Multi-Family Housing Residents Can’t Charge
And it gets harder still for the 23 percent of Americans who live in multifamily housing: apartments, condos, townhomes, and other residential buildings with multiple dwellings. These households cannot typically add chargers at will; instead, they need to seek permission from landlords, building management, or co-op boards. Getting approval in these buildings is by no means a guarantee.
It can also cost much more. For example, adding two shared level 2 chargers at a cooperative may first require a full electrical panel upgrade, which may cost up to $5 million. Wiring may need to run from the panel to distant parking spots or garages, further increasing costs. Apartment and condo dwellers are also usually not eligible for utility or municipal charger installation subsidies.
About 1 million US EV owners currently live in multifamily housing, but only 11 percent of these have parking spots close enough to an outlet to charge their cars. States have started requiring that 20 to 25 percent of spaces in new developments be EV-ready, but Telemetry still only forecasts that between 6.7 million and 11.4 million spaces in multifamily dwellings will be charging-capable by 2035. Even these estimates may still be too high for projected demand.
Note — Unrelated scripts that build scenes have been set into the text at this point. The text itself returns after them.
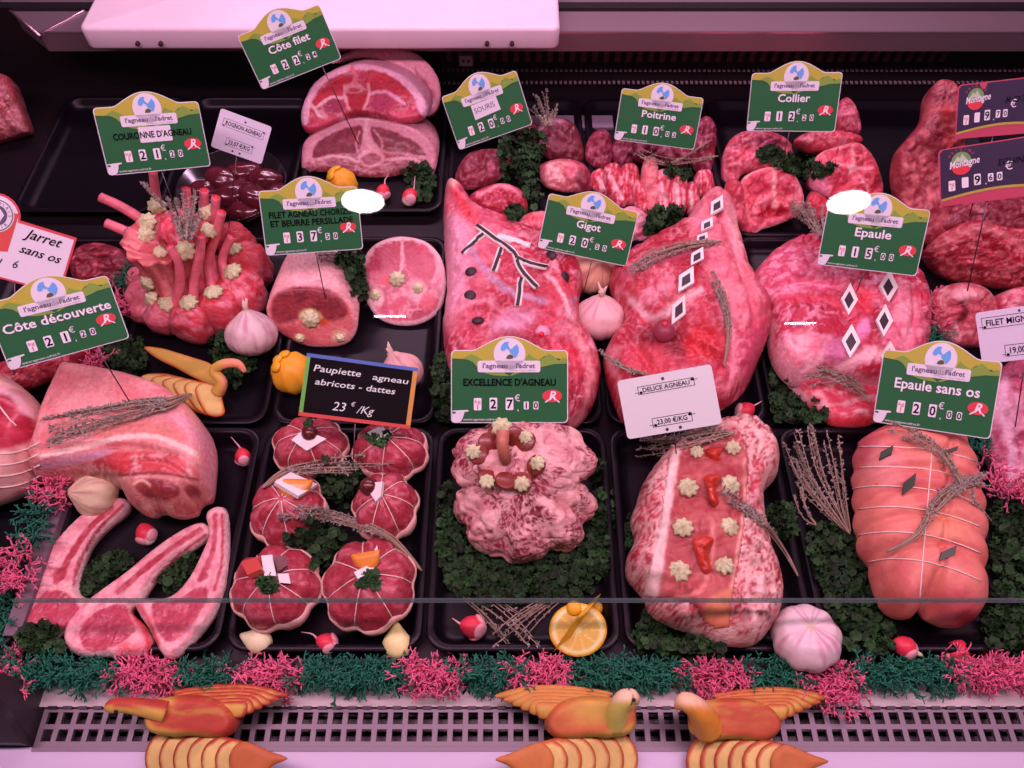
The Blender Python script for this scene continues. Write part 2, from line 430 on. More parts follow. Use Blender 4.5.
# front: white sill, perforated grille, ledge
b = MB(); b.box((-.452, .142, -.02), (1.05, .1732, -.004)); V, F, _ = b.get(); ct.part('front_sill', V, F, M_WHITE, smooth=False)
gx0, gx1, gy0, gy1 = -.447, 1.05, .1075, .1405; pit = .0143; hw = .0049
ys = [gy0, gy0 + .0045, gy0 + .0045 + .0105, gy0 + .0195, gy0 + .0195 + .0105, gy1]
b = MB()
for (a, c) in ((ys[0], ys[1]), (ys[2], ys[3]), (ys[4], ys[5])): b.box((gx0, a, -.010), (gx1, c, -.006))
n = int((gx1 - gx0) / pit)
for i in range(n + 1):
    x = gx0 + i * pit
    for (a, c) in ((ys[1], ys[2]), (ys[3], ys[4])): b.box((x, a, -.010), (min(x + pit - 2 * hw + .0005, gx1), c, -.006))
V, F, _ = b.get(); ct.part('vent_grille', V, F, M_GRILLE, smooth=False)
b = MB(); b.box((gx0, gy0, -.035), (gx1, gy1, -.03)); V, F, _ = b.get(); ct.part('air_duct', V, F, M_BLACK, smooth=False)
b = MB()
for i in range(104):
    x = gx0 + .004 + i * pit; b.box((x, gy1 - .0005, -.009), (x + .0085, gy1 + .0022, -.0035))
V, F, _ = b.get(); ct.part('grille_hooks', V, F, M_BLACK, smooth=False)
b = MB(); b.box((-1.0, -.02, -.03), (1.05, .107, -.006)); V, F, _ = b.get(); ct.part('front_ledge', V, F, M_LEDGE, smooth=False)
b = MB(); b.box((gx0, .1035, -.008), (1.05, .1072, -.0045)); V, F, _ = b.get(); ct.part('ledge_lip', V, F, M_GRILLE, smooth=False)
# dark end cheek at the left
V = np.array([(-.80, .108, -.02), (-.449, .108, -.02), (-.449, .16, -.02), (-.80, .2, -.02), (-.80, .108, .035), (-.449, .108, .012), (-.468, .16, .085), (-.80, .2, .085)])
F = [(0, 3, 2, 1), (4, 5, 6, 7), (0, 1, 5, 4), (1, 2, 6, 5), (2, 3, 7, 6), (3, 0, 4, 7)]
ct.part('end_cheek', V, F, mat('end_grey', (.04, .035, .04), .4), smooth=False)
# sloping front glass
gm = bpy.data.materials.new('clear_glass'); gm.use_nodes = True; nt = gm.node_tree; nt.nodes.clear()
o_ = nt.nodes.new('ShaderNodeOutputMaterial'); mx = nt.nodes.new('ShaderNodeMixShader'); tr = nt.nodes.new('ShaderNodeBsdfTransparent'); gl = nt.nodes.new('ShaderNodeBsdfGlossy'); fr = nt.nodes.new('ShaderNodeFresnel')
ge = nt.nodes.new('ShaderNodeNewGeometry'); mr_ = nt.nodes.new('ShaderNodeMapRange'); mr_.inputs['To Min'].default_value = 1.45; mr_.inputs['To Max'].default_value = 1 / 1.45; nt.links.new(ge.outputs['Backfacing'], mr_.inputs['Value']); nt.links.new(mr_.outputs[0], fr.inputs[0]); gl.inputs['Roughness'].default_value = .004; tr.inputs[0].default_value = (.97, .98, .975, 1)
nt.links.new(fr.outputs[0], mx.inputs[0]); nt.links.new(tr.outputs[0], mx.inputs[1]); nt.links.new(gl.outputs[0], mx.inputs[2]); nt.links.new(mx.outputs[0], o_.inputs[0])
zg = .10; yg = P(500, 602, zg)[1]; c45 = math.sqrt(.5)
gxl = P(14, 602, zg)[0]
def gpt(x, s, t): return (x, yg + s * c45 - t * c45, zg + s * c45 + t * c45)
V = [gpt(gxl, 0, 0), gpt(1.0, 0, 0), gpt(1.0, .78, 0), gpt(gxl - .25, .78, 0)]
ct.part('glass_pane', V, [(0, 1, 2, 3)], gm, smooth=False, label='clear sloping glass pane')
M_GEDGE = mat('glass_edge', (.13, .20, .19), .15, spec=.6)
nt = M_GEDGE.node_tree; tb_ = nt.nodes.new('ShaderNodeBsdfTransparent'); tb_.inputs[0].default_value = (.75, .9, .86, 1); mxe = nt.nodes.new('ShaderNodeMixShader'); mxe.inputs[0].default_value = .55
nt.links.new(nt.nodes['Principled BSDF'].outputs[0], mxe.inputs[1]); nt.links.new(tb_.outputs[0], mxe.inputs[2]); nt.links.new(mxe.outputs[0], nt.nodes['Material Output'].inputs[0])
b = MB(); b.add([gpt(gxl, 0, -.0016), gpt(1.0, 0, -.0016), gpt(1.0, 0, .0016), gpt(gxl, 0, .0016), gpt(gxl, .003, -.0016), gpt(1.0, .003, -.0016), gpt(1.0, .003, .0016), gpt(gxl, .003, .0016)], [(0, 1, 2, 3), (4, 7, 6, 5), (0, 4, 5, 1), (2, 6, 7, 3), (0, 3, 7, 4), (1, 5, 6, 2)])
V, F, _ = b.get(); ct.part('glass_edge', V, F, M_GEDGE, smooth=False)
# ceiling spotlights of the shop, mirrored in the sloping glass
M_LAMP = mat('lamp_glow', (1, 1, 1), .5, emit=(1, .85, .95), estr=42)
M_HOUS = mat('lamp_housing', (.6, .6, .6), .5)
def disc(c, r, n=32):
    V = [(c[0] + r * math.cos(2 * PI * i / n), c[1] + r * math.sin(2 * PI * i / n), c[2]) for i in range(n)]; return np.array(V), [tuple(range(n))[::-1]]
def lathe(prof, c, n=32, ax=None, col=None):
    V = []; F = []
    for (r, z) in prof:
        for i in range(n): V.append((r * math.cos(2 * PI * i / n), r * math.sin(2 * PI * i / n), z))
    m = len(prof)
    for j in range(m - 1):
        for i in range(n): F.append((j * n + i, j * n + (i + 1) % n, (j + 1) * n + (i + 1) % n, (j + 1) * n + i))
    F.append(tuple(range(n))[::-1]); F.append(tuple((m - 1) * n + i for i in range(n)))
    V = np.array(V)
    if ax is not None: V = V @ align(ax).T
    return V + np.asarray(c), F
def refl(x, y, zc):                # where a ceiling lamp hangs so that the pane mirrors it there
    d = ray(x, y); n = np.array([0, -c45, c45]); t = ((np.array([0, yg, zg]) - CAM) @ n) / (d @ n)
    h = CAM + d * t; r = d - 2 * (d @ n) * n; return h + r * ((zc - h[2]) / r[2])
for (x, y, lab) in ((363, 200, 'round ceiling spotlight mirrored in the glass over the card with green border text at left'), (848, 201, 'round ceiling spotlight mirrored in the glass over the right shoulder card')):
    p = refl(x, y, 2.0); t = Thing('ceiling_spotlight', lab, 'lamp', (p[0], p[1], 2.03), 'round ceiling spotlights')
    V, F = lathe([(.095, .03), (.095, -.004), (.085, -.006)], p); t.part('housing', V, F, M_HOUS)
    V, F = lathe([(.08, -.003), (.079, -.010)], (0, 0, 0)); V = V * np.array([1, .74, 1]) + p; t.part('lamp_disc', V, F, M_LAMP)
for (x, y, lab) in ((390, 316, 'slim ceiling lamp mirrored in the glass as a streak over the round loin slice'), (800, 323, 'slim ceiling lamp mirrored in the glass as a streak over the lamb shoulder')):
    p = refl(x, y, 2.0); t = Thing('ceiling_strip_lamp', lab, 'lamp', (p[0], p[1], 2.03), 'slim ceiling lamps')
    V, F = MB().box((p[0] - .08, p[1] - .012, 2.0), (p[0] + .08, p[1] + .012, 2.03)).get()[:2]; t.part('housing', V, F, M_HOUS, smooth=False)
    V, F = MB().box((p[0] - .07, p[1] - .007, 1.996), (p[0] + .07, p[1] + .007, 1.9995)).get()[:2]; t.part('lamp_strip', V, F, M_LAMP, smooth=False)
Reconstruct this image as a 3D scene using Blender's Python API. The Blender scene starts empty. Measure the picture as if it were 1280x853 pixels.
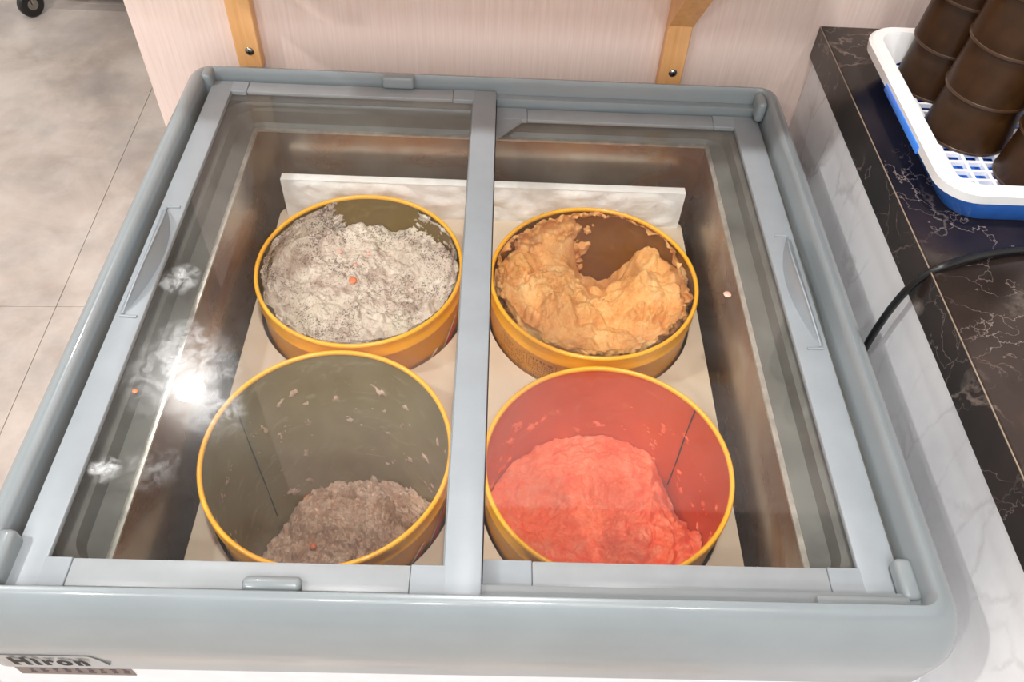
import bpy, bmesh, math, random
from mathutils import Vector, Matrix, noise
random.seed(7)
C = bpy.context.scene.collection
SC = bpy.context.scene
S, LID = 0.6, 0.86           # layout unit in metres; height of the lids above the floor

def P(x, y, z):              # layout units (camera at 0,0,0; lids at z=-1) to metres
    return Vector((x*S, y*S, (z+1)*S + LID))
FLOOR = -1 - LID/S

# ------------------------------------------------------------------ camera
cam = bpy.data.objects.new('camera', bpy.data.cameras.new('camera')); C.objects.link(cam)
cam.data.sensor_width = 36; cam.data.lens = 36*1019/1280; cam.data.clip_start = 0.02
Rx = Vector((0.99912, 0.03085, 0.02839)); Ry = Vector((0.00565, -0.77016, 0.63782)); Rz = Vector((0.04154, -0.63710, -0.76966))
M = Matrix(((Rx[0], -Rx[1], -Rx[2]), (Ry[0], -Ry[1], -Ry[2]), (Rz[0], -Rz[1], -Rz[2]))).to_4x4()
M.translation = P(0, 0, 0)
cam.matrix_world = M
SC.camera = cam

# ------------------------------------------------------------------ world and exposure
w = bpy.data.worlds.new('world'); SC.world = w; w.use_nodes = True
w.node_tree.nodes['Background'].inputs[0].default_value = (1.0, 0.97, 0.93, 1)
w.node_tree.nodes['Background'].inputs[1].default_value = 0.85
SC.view_settings.view_transform = 'Standard'
SC.view_settings.look = 'None'
SC.view_settings.gamma = 1
SC.view_settings.exposure = 0.0
DOWNLIGHT_W = 13

# ------------------------------------------------------------------ materials
def lin(c):
    return tuple((v/255/12.92 if v/255 <= 0.04045 else ((v/255+0.055)/1.055)**2.4) for v in c) + (1,)
class NT:
    def __init__(s, name):
        s.m = bpy.data.materials.new(name); s.m.use_nodes = True
        s.t = s.m.node_tree; s.b = s.t.nodes['Principled BSDF']; s.out = s.t.nodes['Material Output']
        s._co = None
    def n(s, typ, **kw):
        nd = s.t.nodes.new(typ)
        for k, v in kw.items():
            if hasattr(nd, k) and k not in ('inputs',): setattr(nd, k, v)
        return nd
    def l(s, a, b): s.t.links.new(a, b)
    def setin(s, sock, v):
        if hasattr(v, 'is_output'): s.l(v, sock)
        else: sock.default_value = v
    def co(s):
        if not s._co: s._co = s.n('ShaderNodeTexCoord').outputs['Object']
        return s._co
    def map(s, scale=(1,1,1), loc=(0,0,0), rot=(0,0,0), src=None):
        m = s.n('ShaderNodeMapping'); s.l(src or s.co(), m.inputs[0])
        m.inputs['Scale'].default_value = scale; m.inputs['Location'].default_value = loc; m.inputs['Rotation'].default_value = rot
        return m.outputs[0]
    def noise(s, scale, detail=4, rough=0.55, dist=0, src=None, col=False):
        t = s.n('ShaderNodeTexNoise'); s.l(src or s.co(), t.inputs['Vector'])
        t.inputs['Scale'].default_value = scale; t.inputs['Detail'].default_value = detail
        t.inputs['Roughness'].default_value = rough; t.inputs['Distortion'].default_value = dist
        return t.outputs['Color' if col else 'Fac']
    def voro(s, scale, feature='F1', src=None, out='Distance', rnd=1):
        t = s.n('ShaderNodeTexVoronoi'); t.feature = feature; s.l(src or s.co(), t.inputs['Vector'])
        t.inputs['Scale'].default_value = scale; t.inputs['Randomness'].default_value = rnd
        return t.outputs[out]
    def ramp(s, f, stops, interp='LINEAR'):
        r = s.n('ShaderNodeValToRGB'); s.l(f, r.inputs[0]); r.color_ramp.interpolation = interp
        e = r.color_ramp.elements
        while len(e) < len(stops): e.new(0.5)
        for i, (p, c) in enumerate(stops):
            e[i].position = p; e[i].color = c if len(c) == 4 else lin(c)
        return r.outputs[0]
    def fr(s, f, a, b, lo=0.0, hi=1.0):
        r = s.n('ShaderNodeMapRange'); s.l(f, r.inputs[0])
        for i, v in zip((1,2,3,4), (a, b, lo, hi)): r.inputs[i].default_value = v
        return r.outputs[0]
    def mix(s, f, a, b, mode='MIX'):
        m = s.n('ShaderNodeMix'); m.data_type = 'RGBA'; m.blend_type = mode
        s.setin(m.inputs[0], f)
        for sock, v in ((m.inputs[6], a), (m.inputs[7], b)):
            s.setin(sock, lin(v) if isinstance(v, tuple) and len(v) == 3 else v)
        return m.outputs[2]
    def math(s, op, a, b=0.0, c=0.0):
        m = s.n('ShaderNodeMath'); m.operation = op
        for i, v in enumerate((a, b, c)): s.setin(m.inputs[i], v)
        return m.outputs[0]
    def bump(s, h, strength, dist=0.002):
        b = s.n('ShaderNodeBump'); s.l(h, b.inputs['Height']); b.inputs['Strength'].default_value = strength
        b.inputs['Distance'].default_value = dist; s.l(b.outputs[0], s.b.inputs['Normal'])
    def set(s, col=None, rough=None, metal=None, spec=None, coat=None, sss=None):
        if col is not None: s.setin(s.b.inputs['Base Color'], lin(col) if isinstance(col, tuple) and len(col) == 3 else col)
        if rough is not None: s.setin(s.b.inputs['Roughness'], rough)
        if metal is not None: s.setin(s.b.inputs['Metallic'], metal)
        if spec is not None: s.b.inputs['Specular IOR Level'].default_value = spec
        if coat is not None: s.b.inputs['Coat Weight'].default_value = coat; s.b.inputs['Coat Roughness'].default_value = 0.06
        if sss is not None:
            s.b.inputs['Subsurface Weight'].default_value = sss; s.b.inputs['Subsurface Scale'].default_value = 0.004
            s.b.inputs['Subsurface Radius'].default_value = (1, .6, .4)
        return s.m
def plain(name, col, rough=0.5, metal=0, bumpy=0, var=0.06, scale=30, coat=None, spec=None):
    t = NT(name); n = t.noise(scale, 5)
    dark = tuple(c*(1-var) for c in col); lite = tuple(min(255, c*(1+var)) for c in col)
    c = t.ramp(n, [(0.3, dark), (0.7, lite)])
    if bumpy: t.bump(t.noise(scale*8, 4), bumpy, 0.001)
    return t.set(c, rough, metal, spec, coat)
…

Public Charging Will Fill the Gap
That’s where public charging comes in. Telemetry estimates that between 11.7 million and 14.3 million EV drivers who own homes will still use public chargers in 2035, and another 7.8 million to 8.1 million will live in multifamily residences and use public charging as well. That demand will need to be met by 523,000 to 586,000 DC fast chargers and another 1.5 million to 1.6 million level 2 chargers across the country.
That won’t be easy either. While public chargers continue to multiply, the grid may not be able to support the added demand. Power companies are already straining under the capacity needs of new AI data centers. New large-scale charging sites will compete for generation and distribution capacity, potentially raising prices and delaying permitting.
All of this could mean range anxiety for EVs in the US long after governments, car makers, and infrastructure companies think the problem is solved. The biggest barrier to EV adoption in the US may turn out not to be the price tag on the car or federal subsidies but the clutter in US garages.